I wish to reproduce below the observation of an NGO on how the Tamils in TH were being treated by the Sinhala chauvinist in an inhuman and undemocratic way. Ms Verena Graf of International League for the Rights of Peoples (LIDLIP) in her Opening Speech at a seminar on “Humanitarian Action in the ‘Undeclared’ War in Sri Lanka on September 2007 said thatLIDLIP has been aware of the situation in Sri Lanka, in particular of the Tamil armed struggle, since 1986 and has ever since taken up the issue in human rights fora.

Based on historical and socio-political evidence, LIDLIP and other organizations have always argued that the Sri Lankan Tamils fulfill all the criteria to qualify as a people. Not only a common culture, language and religion but also a typical traditional settlement area, a shared history and democratically expressed will characterize them as a nation. Moreover, they share the experience of a people that has been systematically and collectively discriminated against, even persecuted in independent Sri Lanka.

Still today, and perhaps more than ever, it is important that NGOs take up this issue and spread information in the international field, in the United Nations, in the media, and wherever possible, precisely because there is often a blackout of news from Sri Lanka. When it is not a blackout, it is often misinformation. Press freedom and freedom of expression are in danger in Sri Lanka; journalists are arrested, tortured, abducted, disappeared and killed. Misinformation is massively used internally and internationally by the government to distort the real picture of what is happening in conflict areas. The major news we get here in Europe, are about the LTTE recruiting child soldiers, the harsh rule and warfare of the LTTE. But nobody acknowledges that there is a war, a war which is not recognized.

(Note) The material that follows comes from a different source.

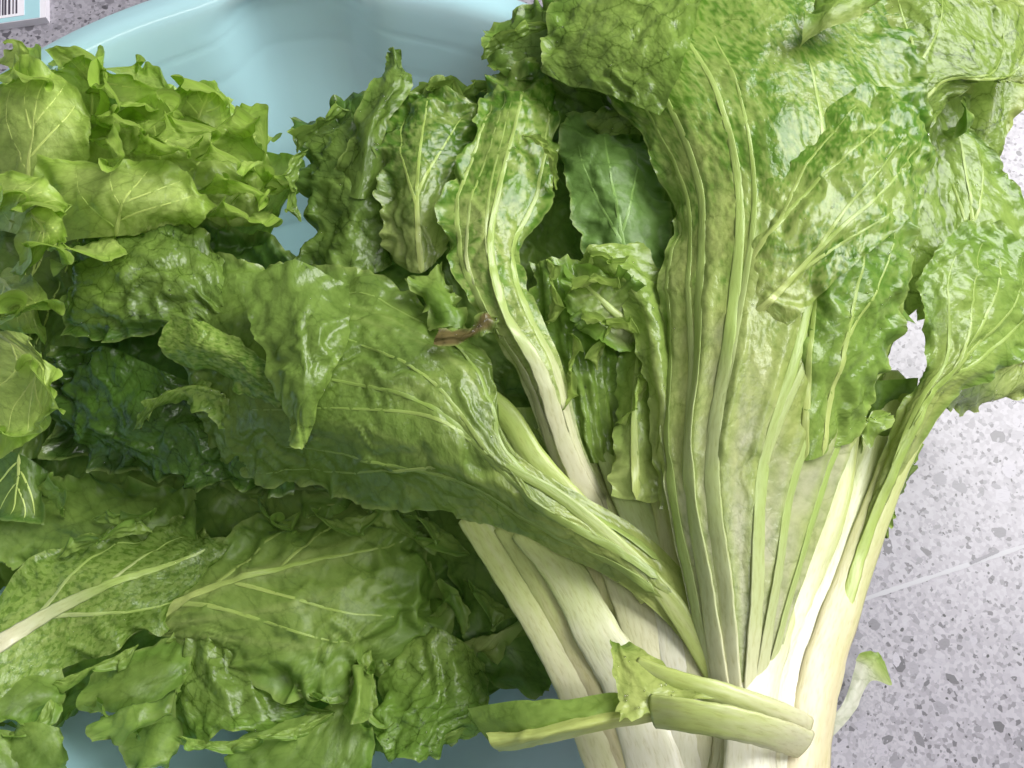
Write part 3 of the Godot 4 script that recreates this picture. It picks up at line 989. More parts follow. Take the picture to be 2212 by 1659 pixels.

It is not sufficient that the Sri-Lankan governmental delegation overwhelms Room XVII with its luxury colour printed folders to give a picture of the situation reigning in Sri Lanka and this to create opinion. It is not sufficient, because one part is missing; like any coin, there are two sides. Yes, there is a war, a unrecognized war. One of our organization’s specific approaches to situations, is to go to the root causes, to the origin of a conflict. But the topic of today’s seminar is another, therefore I shall not dwell on the deep reason of this ongoing conflict.

The Tamil people, not only suffered the tsunami, they still suffer the lack of aid, because it is the Srilankan Government that received foreign aid and decides on its distribution. It is the gatekeeper that at its discretion determines access and itinerary even of foreign dignitaries to the country, as the former UN Secretary General (Kofi Annan) had to witness when he was prevented from visiting the tsunami affected Northeast of Sri Lanka”.

If the UN took heed of the advice given by NGOs on the precarious political situation of the Tamil minorities in their TH the genocide of 40000 Tamils would have never taken place in May 2009 at Mullivaikal in front of the world. Repentance comes too late. Sinhala deceptiveness had entangled the UN in a predicament. It is time now at least to make amends and deliver justice to the Tamils. The Sinhalese have been riding roughshod over Tamils demand for a homeland with impunity. This time at least UN must set up a war crime tribunal against the Sinhala GSL. “Justice Delayed is Justice Denied".

The Elders are a group of eminent global leaders brought together by Nelson Mandela in 2007 as a think tank. Archbishop Desmond Tutu and Lakhdar Brahimi are members of it. They in a statement released on the first anniversary of the Sri-Lankan genocide stated “the Elders believe an independent, international inquiry, with the ability to gather evidence within the country, is the best option. We hope this will be the recommendation of the expert panel due to be set up to advice the UN secretary-general, Ban Ki-Moon”. The choice of the UN is quite obvious for the above reasons.